Old apartments could prove winning investments in 2017

OLD apartments could be the new winning bet for investors, according to real estate experts.

Wakelin Property Advisory director Paul Nugent said astute buyers could take advantage of the possibility retro units were undervalued this year after a “sluggish” 2016.

“There was a dampening effect caused by an excessive boom in the high-rise or multi-unit sector over recent years,” he said.

“But it is evident from ABS financing and building approval numbers that the much-needed correction in the multi-unit sector has begun, and prices and volumes of new supply in this category will continue to shrink over 2017.

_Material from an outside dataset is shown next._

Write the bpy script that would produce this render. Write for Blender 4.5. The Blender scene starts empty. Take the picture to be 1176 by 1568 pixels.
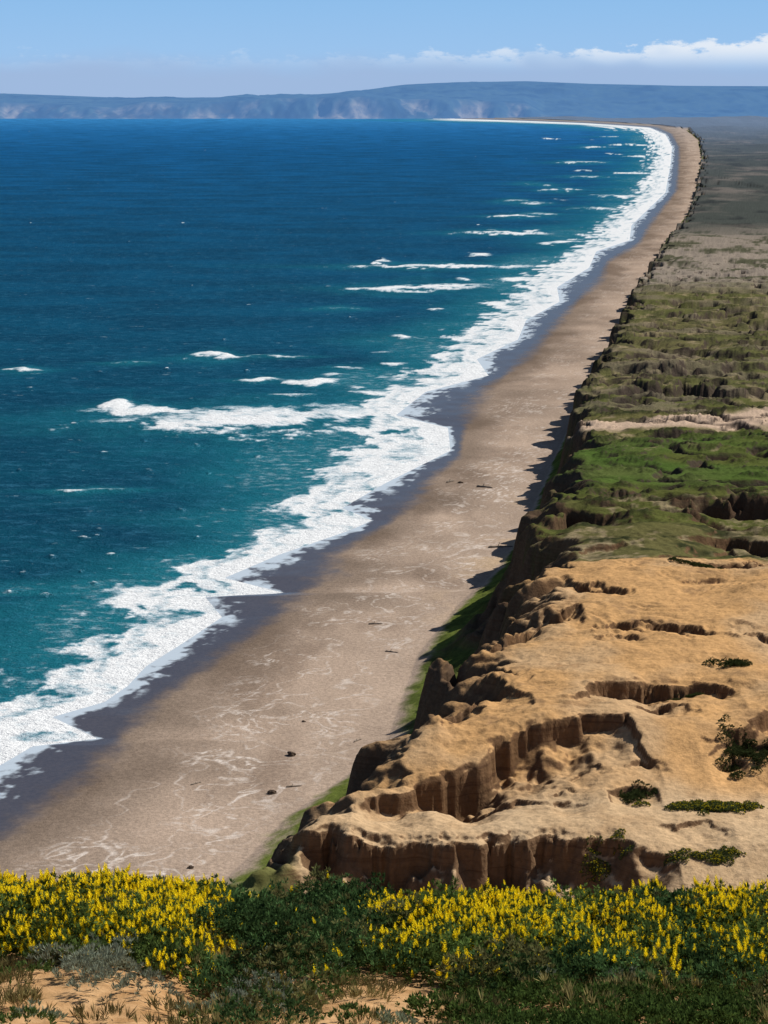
import bpy, math, numpy as np
from mathutils import Vector
rng=np.random.default_rng(7)
H=150.0; F=3490.0; TP=0.1822; PIT=math.atan(TP); CP=math.cos(PIT); SP=math.sin(PIT)
# image pixel coordinates cast through the camera to ground coordinates at elevation z
def pixel_to_ground(px,py,z=0.0):
    u=(px-588)/F; v=(784-py)/F
    dy=CP+v*SP; dz=-SP+v*CP
    t=(z-H)/dz
    return u*t, dy*t
def world_curve(pts):
    out=[]
    for p in pts:
        z=p[2] if len(p)>2 else 0.0
        x,y=pixel_to_ground(p[0],p[1],z); out.append((y,x))
    out.sort(); return np.array(out)
_r=np.random.default_rng(3)
_perm=_r.permutation(4096).astype(np.int32); _ang=_r.random(4096)*2*np.pi; _gx=np.cos(_ang).astype(np.float32); _gy=np.sin(_ang).astype(np.float32)
def pn(x,y,seed=0):
    x,y=np.broadcast_arrays(np.asarray(x,dtype=np.float64),np.asarray(y,dtype=np.float64))
    a_=0.6+seed*1.37; ca,sa=math.cos(a_),math.sin(a_); x,y=x*ca-y*sa,x*sa+y*ca
    xi=np.floor(x); yi=np.floor(y)
    xf=(x-xi).astype(np.float32); yf=(y-yi).astype(np.float32); xi=xi.astype(np.int32); yi=yi.astype(np.int32)
    u=xf*xf*xf*(xf*(xf*6-15)+10); v=yf*yf*yf*(yf*(yf*6-15)+10)
    p0=_perm[(xi+seed*131)&4095]; p1=_perm[(xi+1+seed*131)&4095]
    def g(p,b,fx,fy):
        h=_perm[(p+b)&4095]
        return _gx[h]*fx+_gy[h]*fy
    n00=g(p0,yi,xf,yf); n10=g(p1,yi,xf-1,yf); n01=g(p0,yi+1,xf,yf-1); n11=g(p1,yi+1,xf-1,yf-1)
    a=n00+(n10-n00)*u; b=n01+(n11-n01)*u
    return (a+(b-a)*v)*1.5
def fbm(x,y,o=4,g=0.5,seed=0):
    s=0;a=1;t=0
    for i in range(o):
        s=s+a*pn(x*2**i+i*17.3,y*2**i-i*9.1,seed+i); t+=a; a*=g
    return s/t*1.3
def ss(a,b,x):
    t=np.clip((x-a)/(b-a),0,1); return t*t*(3-2*t)
def mesh_from(name,co,faces4,attrs={},mat=None,smooth=True):
    me=bpy.data.meshes.new(name); nf=len(faces4)
    me.vertices.add(len(co)); me.vertices.foreach_set('co',np.ascontiguousarray(co,dtype=np.float32).ravel())
    me.loops.add(nf*4); me.loops.foreach_set('vertex_index',np.ascontiguousarray(faces4,dtype=np.int32).ravel())
    me.polygons.add(nf); me.polygons.foreach_set('loop_start',np.arange(0,nf*4,4,dtype=np.int32))
    me.polygons.foreach_set('use_smooth',np.full(nf,smooth,dtype=bool))
    me.update(calc_edges=True)
    for k,a in attrs.items():
        a=np.asarray(a,dtype=np.float32)
        if a.ndim==1:
            at=me.attributes.new(k,'FLOAT','POINT'); at.data.foreach_set('value',a)
        else:
            at=me.attributes.new(k,'FLOAT_COLOR','POINT')
            at.data.foreach_set('color',np.concatenate([a,np.ones((len(a),1),np.float32)],1).ravel())
    ob=bpy.data.objects.new(name,me); bpy.context.scene.collection.objects.link(ob)
    if mat: me.materials.append(mat)
    return ob
def grid(name,X,Y,Z,attrs={},mat=None):
    r,c=X.shape
    co=np.stack([X.ravel(),Y.ravel(),Z.ravel()],1)
    i=np.arange(r*c).reshape(r,c)
    f=np.stack([i[:-1,:-1],i[:-1,1:],i[1:,1:],i[1:,:-1]],-1).reshape(-1,4)
    at={k:(v.reshape(-1,3) if v.ndim==3 else v.ravel()) for k,v in attrs.items()}
    return mesh_from(name,co,f,at,mat)
E2=world_curve([(-160,1440),(-80,1362),(0,1278),(88,1214),(122,1190),(180,1134),(226,1082),(296,1032),(360,987),(425,940),(450,915),(495,884),(506,850),(592,803),(630,768),(655,735),(702,700),(709,660),(716,625),(742,592),(776,572),(816,535),(875,468),(918,428),(928,402),(979,372),(993,345),(1035,292),(1039,250),(1039,225),(1028,205),(1003,194),(908,188),(803,184),(703,181)])
E1=world_curve([(-200,1350),(-100,1250),(0,1172),(50,1143),(150,1131),(80,1098),(160,1075),(196,1050),(224,1020),(280,985),(340,945),(314,914),(436,908),(344,885),(426,850),(536,812),(570,797),(524,778),(590,740),(690,690),(686,655),(606,636),(652,600),(748,575),(730,550),(793,520),(806,490),(857,462),(853,440),(902,410),(913,385),(964,368),(967,345),(1019,295),(1027,250),(1029,225),(1019,206),(994,195.5),(899,189),(794,185),(689,182)])
E0=world_curve([(-280,1280),(-150,1160),(0,1066),(50,1040),(110,995),(170,972),(200,930),(250,888),(310,850),(400,824),(430,790),(480,750),(490,725),(555,682),(560,660),(550,625),(625,580),(685,540),(712,505),(785,465),(805,430),(835,405),(880,385),(910,350),(965,310),(980,285),(994,250),(999,225),(990,209),(973,199),(886,191),(776,187),(666,184)])
TOE=world_curve([(150,1500),(300,1400),(385,1320),(440,1262),(530,1200),(590,1150),(612,1090),(640,1010),(700,935),(760,882),(790,835),(812,790),(835,740),(850,700),(880,640),(895,600),(915,560),(940,520),(958,470),(985,430),(1005,400),(1025,365),(1055,325),(1065,290),(1073,240),(1068,214),(1047,197),(1000,191.5),(910,186.5),(810,183),(700,180)])
EDGE=world_curve([(330,1330,31),(395,1280,34),(540,1225,35),(600,1175,37),(660,1100,40),(740,1010,41),(850,900,40),(860,860,39),(835,812,37),(880,740,33),(900,690,28),(890,640,25),(905,590,23),(940,535,20),(955,495,18),(985,440,14),(1020,375,10),(1060,325,9),(1070,290,8),(1078,240,8),(1074,212,6),(1052,196,5),(1005,190.5,5),(915,185.5,5),(815,182,5),(705,179.5,5)])
def cx(c,Y):
    s=1.0/np.maximum(Y,50.0); o=np.argsort(1/c[:,0])
    return np.interp(s,(1/c[:,0])[o],(c[:,1]/c[:,0])[o])*Y
ZB_Y=[300,330,343,352,366,374,394,425,470,505,545,600,700,850,1000,1300,1700,2500,5000,12000,18000]
ZB_Z=[25,30,34,34.8,34.8,36.2,40.5,41,42,41,39,37,34,27,23,19,14,10,8,6,6]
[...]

“Consequently, there is a strong case to be made that period style apartments are undervalued at the moment.

“Indeed, with investors looking for safer assets in 2017, we anticipate a rush-to-quality out of high rise and into older-style apartments and houses.”

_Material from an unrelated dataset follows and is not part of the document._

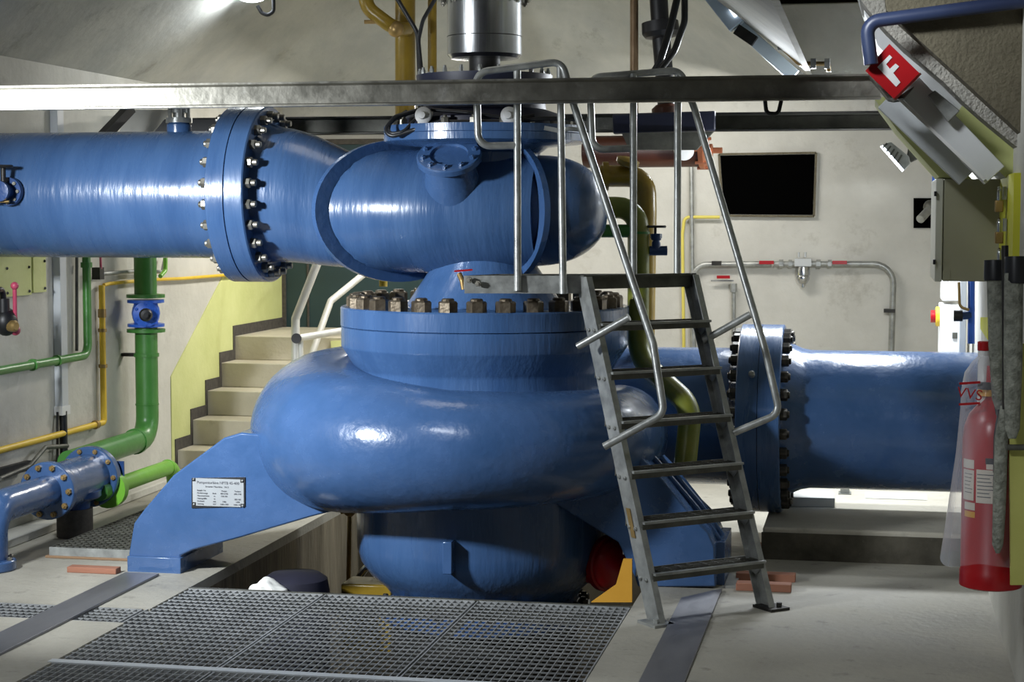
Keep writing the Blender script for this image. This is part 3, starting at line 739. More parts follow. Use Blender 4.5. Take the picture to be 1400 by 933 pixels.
# =================================================================== LEFT: PIPEWORK
def pipe(name, pts, r, mat, label, cat='pipe', fil=.06, clamps=(), cm=None, group=None, seg=16):
    mb = MB(); mb.tube(pts, r, fil, seg); o = mb.build(name, mat, sharp=60); tag(o, label, cat, group)
    for i, (c, ax, r2, l) in enumerate(clamps):
        m2 = MB(); a = V(ax).normalized(); m2.cyl(V(c) - a * l / 2, V(c) + a * l / 2, r2, 20); m2.build('collar', cm or mat, o)
    return o
# strainer assembly (blue)
sx = -4.14
def sp(px, py): return onX(px, py, sx)
f1, f2 = sp(66, 674), sp(124, 649)
zc = (f1.z + f2.z) / 2; y1_, y2_ = f1.y, f2.y
stn = thing('strainer_housing', (sx, y1_, 0), 'blue flanged strainer with pipe bend at the lower left by the wall', 'strainer')
mb = MB(); mb.cyl((sx, y1_, zc), (sx, y2_, zc), .125, 36); mb.build('body', BLUE, stn)
mb = MB(); mb.cyl((sx, y1_ - .02, zc), (sx, y1_ + .03, zc), .15, 36); mb.build('flange', BLUE, stn, bevel=.006)
mb = MB(); mb.cyl((sx, y2_ - .03, zc), (sx, y2_ + .03, zc), .165, 36); mb.build('flange', BLUE, stn, bevel=.008)
hexes('flange_bolt', [(p, (0, -1, 0)) for p in ring_pts((sx, y1_ - .02, zc), (0, 1, 0), .125, 10, .3)], BRASS, stn, .016, .018)
hexes('flange_nut', [(p, (0, -1, 0)) for p in ring_pts((sx, y2_ - .03, zc), (0, 1, 0), .145, 10, .3)], BRASS, stn, .014, .014)
e_ = onZ(10, 772, .03)
mb = MB(); mb.tube([(sx, y1_, zc), (sx, e_.y, zc), (sx, e_.y, .03)], .082, .20, 28, 10); mb.build('pipe_bend', BLUE, stn, sharp=60)
mb = MB(); mb.cyl((sx, e_.y, .0), (sx, e_.y, .05), .12, 32); mb.build('foot_flange', BLUE, stn, bevel=.008)
hexes('foot_nut', [(p, (0, 0, 1)) for p in ring_pts((sx, e_.y, .05), (0, 0, 1), .098, 8)], NUTG, stn, .012, .012)
ym = (y1_ + y2_) / 2 + .05
mb = MB(); mb.lathe([(.075, .10), (.08, .16), (.085, .20), (.13, .205), (.14, .215), (.14, .245), (.085, .25), (.085, zc)], (sx, ym, -.0), (0, 0, 1), 32); mb.build('outlet_branch', NAVY, stn)
mb = MB(); mb.cyl((sx, ym, 0), (sx, ym, .15), .095, 24); mb.build('pedestal', SKIRT, stn)
mb = MB(); mb.bx(sx + .06, sx + .17, y2_ + .05, y2_ + .06, zc - .05, zc + .08); mb.build('tag_plate', NAVY, stn)
# green upper pipe with bend, up to below the inlet pipe
gXm = -4.3
v0 = onX(200, 470, gXm)
zlow = onX(165, 610, gXm).z
mainp = [(sx, y2_ + .02, zc), (gXm, y2_ + .35, zlow), (gXm, v0.y, zlow), (gXm, v0.y, 2.3)]
pv = pipe('green_pipe', [(gXm + .02, y2_ + .03, zlow), (gXm, v0.y, zlow), (gXm, v0.y, onX(200, 448, gXm).z)], .068, GREEN, 'dark green pipe bending up from the strainer to the blue gate valve', fil=.13, seg=24,
     clamps=[((gXm, v0.y - .18, zlow), (0, 1, 0), .078, .03), ((gXm, v0.y, .86), (0, 0, 1), .076, .02), ((gXm, v0.y, onX(200, 452, gXm).z), (0, 0, 1), .115, .02), ((gXm, v0.y, .56), (0, 0, 1), .071, .008)])
mb = MB(); mb.bx(LW, gXm - .04, v0.y - .02, v0.y + .02, .85, .87); mb.build('wall_bracket', DSTEEL, pv)
pipe('green_pipe', [(gXm, v0.y, onX(198, 408, gXm).z), (gXm, v0.y, 2.3)], .068, GREEN, 'dark green upright pipe above the blue gate valve below the suction pipe', seg=24,
     clamps=[((gXm, v0.y, onX(198, 405, gXm).z), (0, 0, 1), .115, .02)])
gv = thing('gate_valve', (gXm, v0.y, 1.1), 'bright blue gate valve between the two dark green upright pipes on the left wall', 'valve')
zt, zb = onX(198, 410, gXm).z, onX(198, 447, gXm).z; zm = (zt + zb) / 2
mb = MB(); mb.lathe([(.11, zb), (.11, zb + .018), (.07, zb + .025), (.08, zm - .03), (.085, zm), (.08, zm + .03), (.07, zt - .025), (.11, zt - .018), (.11, zt)], (gXm, v0.y, 0), (0, 0, 1), 32); mb.build('valve_body', VALVEBLUE, gv)
axv = V((.38, -.9, .0)).normalized(); c = V((gXm, v0.y, zm))
mb = MB(); mb.lathe([(.06, .05), (.06, .11), (.075, .11), (.075, .13), (.035, .135), (.035, .16)], c, axv, 28); bo = mb.build('bonnet', VALVEBLUE, gv)
hexes('bonnet_bolt', [(p, axv) for p in ring_pts(c + axv * .12, axv, .062, 6)], VALVEBLUE, bo, .012, .014)
mb = MB(); mb.lathe([(.038, .155), (.04, .20), (.03, .22), (.014, .222), (.014, .26), (0, .26)], c, axv, 20); mb.build('spindle_cap', BLACK, gv)
# bright lime pipe
lX = -4.05
la, lb = onX(150, 668, lX), onX(238, 634, lX)
pipe('lime_pipe', [(lX, la.y, la.z), (lX, lb.y, la.z), (lX, lb.y, .0)], .045, LIME, 'bright lime green pipe running to a bend at the foot of the stairs', fil=.10, seg=22,
     clamps=[((lX, la.y - .01, la.z), (0, 1, 0), .105, .05), ((lX, lb.y - .10, la.z), (0, 1, 0), .049, .01)])
mb = MB(); mb.cyl((lX, la.y - .02, la.z), (lX, y2_ - .1, la.z), .05, 20); o = mb.build('green_pipe', GREEN); tag(o, 'short green pipe stub below the strainer flange', 'pipe')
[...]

Secret Agent research on inner Melbourne apartment sales last year shows buyers paid an average of $38,000 more for those built before 1990 than their modern counterparts.

One and two-bedroom apartments from both categories had similar sale prices — but old studio apartments sold on average for 27 per cent more than new studios.

And old apartments with three or more bedrooms sold for 19.5 per cent more.

The report states older apartments could be more highly valued because the buildings were often smaller than newer ones, which could make them more appealing and better located to buyers’ preferences.

It also suggested well-maintained or refurbished older apartments often have a lot more character and are more scarce than newer ones.

And they have higher ceilings and more spacious layouts in many cases.

However, the report concluded that it was “somewhat surprising” the average sale price of older apartments was higher than that of newer apartments, which often had access to shared building amenities such as a gym, pool or underground parking, and were easier to maintain.

“This may suggest that new developments are not meeting the needs of buyers, who instead are willing to pay a premium for older apartments,” it states.